The Coolest Person at the Writers Conference

Jennifer F. Steil. Photo courtesy the author.

At the Association of Writers and Writing Programs in Portland, OR, the final week of March, I did the usual: attend workshops and hit the parties. But it was the unusual that resonated: A chat with writer Jennifer F. Steil at the Authors Guild gathering. She told me about serving as a newspaper editor in Yemen; using candy to get reporters to make deadline; and being kidnapped at gunpoint while six months pregnant.

It was roughly 10 years ago when an old beau, who lived in Yemen and wrote occasionally for its Yemen Observer newspaper, asked her to come over and train reporters. She agreed, using up the last three weeks of vacation time from her job at The Week magazine in NYC. Her work with Yemen Observer staff went over so well that the paper’s owner offered her a full-time gig as editor-in-chief. With the $12,000 a year he was paying her, he reasoned she could turn his outlet “into the New York Times.”

Steil found the work rewarding and used her down time to research The Woman Who Fell From the Sky: An American Woman’s Adventures in the Oldest City on Earth (Broadway Books, 2010), about her experience running the paper and the reporters she met there.

“I fell in love with the journalists,” she says. Of the 13 reporters, roughly half were women and half men. The women were amazing because they worked their asses off. They were ambitious and desperate to learn. They had no training, no one to mentor them, and no one who believed in them.”

The men were talented and eager to improve as well, but she still got into screaming fights with them:

“Yemenis shout all the time,” she says. “It’s how they communicate.” And when in Yemen, Steil yelled back. She and one reporter would go at it so intensely that he would regularly quit, storm off, and then turn up the next day.

“I thought you quit,” Steil would say.

“I have to finish my story,” he’d reply.

Getting cub reporters to honor deadlines proved another hurdle.

“I’d say, ‘Get your story in by 5,’ and they’d say, Inshallah”—Arabic for “God willing,” which mirrors the popular American saying: Man plans, God laughs.

Over time, Steil learned that her Yemeni reporters had a sweet tooth, and since she’d brought plenty of Reese’s peanut butter cups from New York, she kept her pockets full of incentives to nudge her team to make deadline. Getting stories in on time, they discovered, freed them up to do other things, she found.

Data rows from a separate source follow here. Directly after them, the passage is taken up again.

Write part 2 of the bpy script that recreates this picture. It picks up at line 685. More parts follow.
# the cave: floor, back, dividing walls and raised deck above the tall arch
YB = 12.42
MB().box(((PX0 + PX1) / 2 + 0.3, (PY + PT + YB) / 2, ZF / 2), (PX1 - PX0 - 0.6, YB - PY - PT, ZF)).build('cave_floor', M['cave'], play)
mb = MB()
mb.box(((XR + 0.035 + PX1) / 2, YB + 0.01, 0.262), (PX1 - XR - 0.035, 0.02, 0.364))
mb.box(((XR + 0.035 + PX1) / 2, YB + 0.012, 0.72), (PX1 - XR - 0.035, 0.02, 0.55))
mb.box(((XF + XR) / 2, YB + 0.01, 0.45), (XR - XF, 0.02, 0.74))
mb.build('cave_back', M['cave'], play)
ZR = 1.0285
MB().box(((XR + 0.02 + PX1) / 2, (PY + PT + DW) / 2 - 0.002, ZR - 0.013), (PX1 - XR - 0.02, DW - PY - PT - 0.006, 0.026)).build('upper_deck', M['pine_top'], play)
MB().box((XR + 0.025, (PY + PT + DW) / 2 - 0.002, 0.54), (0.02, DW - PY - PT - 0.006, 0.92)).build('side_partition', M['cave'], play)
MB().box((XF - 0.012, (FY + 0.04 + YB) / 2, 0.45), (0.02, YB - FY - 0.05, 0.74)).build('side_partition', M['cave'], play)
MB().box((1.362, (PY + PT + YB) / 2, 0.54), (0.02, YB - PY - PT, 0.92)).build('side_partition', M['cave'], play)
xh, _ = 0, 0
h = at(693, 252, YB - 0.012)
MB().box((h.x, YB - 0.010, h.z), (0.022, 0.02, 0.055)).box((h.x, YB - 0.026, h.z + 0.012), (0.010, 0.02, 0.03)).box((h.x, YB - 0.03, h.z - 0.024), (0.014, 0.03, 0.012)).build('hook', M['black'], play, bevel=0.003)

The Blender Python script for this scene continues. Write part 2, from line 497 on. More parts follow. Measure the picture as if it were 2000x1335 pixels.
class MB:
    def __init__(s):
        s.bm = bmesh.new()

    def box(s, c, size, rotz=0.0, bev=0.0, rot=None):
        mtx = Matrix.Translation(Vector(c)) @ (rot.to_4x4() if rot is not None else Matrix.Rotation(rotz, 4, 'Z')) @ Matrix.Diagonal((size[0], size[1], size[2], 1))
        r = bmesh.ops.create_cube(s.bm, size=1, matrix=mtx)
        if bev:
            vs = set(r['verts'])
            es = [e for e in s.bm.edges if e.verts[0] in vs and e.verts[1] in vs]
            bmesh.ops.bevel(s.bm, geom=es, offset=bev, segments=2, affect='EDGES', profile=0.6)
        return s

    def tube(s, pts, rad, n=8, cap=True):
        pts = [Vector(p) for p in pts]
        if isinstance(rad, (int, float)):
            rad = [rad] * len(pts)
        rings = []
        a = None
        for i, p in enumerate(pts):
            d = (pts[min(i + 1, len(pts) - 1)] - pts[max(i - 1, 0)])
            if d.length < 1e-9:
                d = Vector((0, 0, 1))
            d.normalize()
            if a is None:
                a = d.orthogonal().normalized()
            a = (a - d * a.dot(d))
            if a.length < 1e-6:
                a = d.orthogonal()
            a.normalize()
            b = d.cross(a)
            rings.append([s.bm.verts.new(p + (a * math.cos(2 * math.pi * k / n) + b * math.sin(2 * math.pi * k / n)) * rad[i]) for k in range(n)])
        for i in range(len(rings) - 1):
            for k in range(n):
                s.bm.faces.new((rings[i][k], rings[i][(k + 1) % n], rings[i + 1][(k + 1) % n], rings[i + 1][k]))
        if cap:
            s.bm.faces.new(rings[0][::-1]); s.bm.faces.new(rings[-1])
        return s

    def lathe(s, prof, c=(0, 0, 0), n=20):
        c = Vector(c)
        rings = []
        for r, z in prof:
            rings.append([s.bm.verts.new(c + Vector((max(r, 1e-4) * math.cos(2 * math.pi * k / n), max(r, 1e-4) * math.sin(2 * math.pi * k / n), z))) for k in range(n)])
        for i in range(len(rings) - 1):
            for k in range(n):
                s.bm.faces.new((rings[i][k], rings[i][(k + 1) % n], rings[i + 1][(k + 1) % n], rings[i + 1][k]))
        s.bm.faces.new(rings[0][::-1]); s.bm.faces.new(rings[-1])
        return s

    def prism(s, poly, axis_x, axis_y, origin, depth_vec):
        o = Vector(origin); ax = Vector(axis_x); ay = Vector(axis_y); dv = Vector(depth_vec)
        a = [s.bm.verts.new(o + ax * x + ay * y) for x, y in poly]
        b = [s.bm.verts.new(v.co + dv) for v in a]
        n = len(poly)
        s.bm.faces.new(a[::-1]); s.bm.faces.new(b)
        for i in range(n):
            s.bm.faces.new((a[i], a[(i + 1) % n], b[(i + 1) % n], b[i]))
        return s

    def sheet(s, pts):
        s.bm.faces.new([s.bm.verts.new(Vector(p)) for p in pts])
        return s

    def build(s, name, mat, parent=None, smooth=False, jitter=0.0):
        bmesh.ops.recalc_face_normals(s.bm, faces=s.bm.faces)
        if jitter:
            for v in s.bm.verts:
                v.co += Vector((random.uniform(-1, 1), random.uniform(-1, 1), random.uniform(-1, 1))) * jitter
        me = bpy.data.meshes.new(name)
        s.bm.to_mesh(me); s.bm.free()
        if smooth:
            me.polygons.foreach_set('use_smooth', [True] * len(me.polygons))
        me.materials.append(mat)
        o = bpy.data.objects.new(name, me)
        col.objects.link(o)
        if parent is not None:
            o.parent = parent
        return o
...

A year into her stay she met Timothy Torlot, the British ambassador to Yemen who became her husband and inspired another book: The Ambassador’s Wife (Doubleday; 2015). When she became pregnant, the Yemenis often said, “Inshallah, it will be a boy.”

“I told them, ‘but I want a girl.’ ”

Six months into the pregnancy, however, her hopes for a healthy baby of either sex were in jeopardy. Hiking in the mountains, she and a group of friends were surrounded by a group of men who kidnapped them and their bodyguards at gunpoint.

“I thought I cannot freak out or I’ll lose baby. I did yoga breathing, and told my daughter: ‘Stay there, stay in.’ ”

Her bodyguard, the Yemeni and UK governments, along with Torlot, worked to get them released, and within an hour had negotiated the women’s freedom—possibly by promising their captors something more highly valued in Yemen than peanut butter cups: cement. Although Steil doubts they ended up getting anything at all.

That was August 2009; Theadora, who is now 9, was born healthy that November. The following spring, Torlot survived a suicide bomber. After a combined four years in Yemen and two in London, the family lived for four years in La Paz, Bolivia, where Torlot worked as the EU ambassador to the country, and Steil put the finishing touches on The Ambassador’s Wife. Her latest novel, the story of Austrian Jewish refugees in Bolivia, is due out in April 2020 from Viking.

Later this summer, Torlot will begin his tenure as the UK ambassador to Uzbekistan, where the family’s adventures will continue.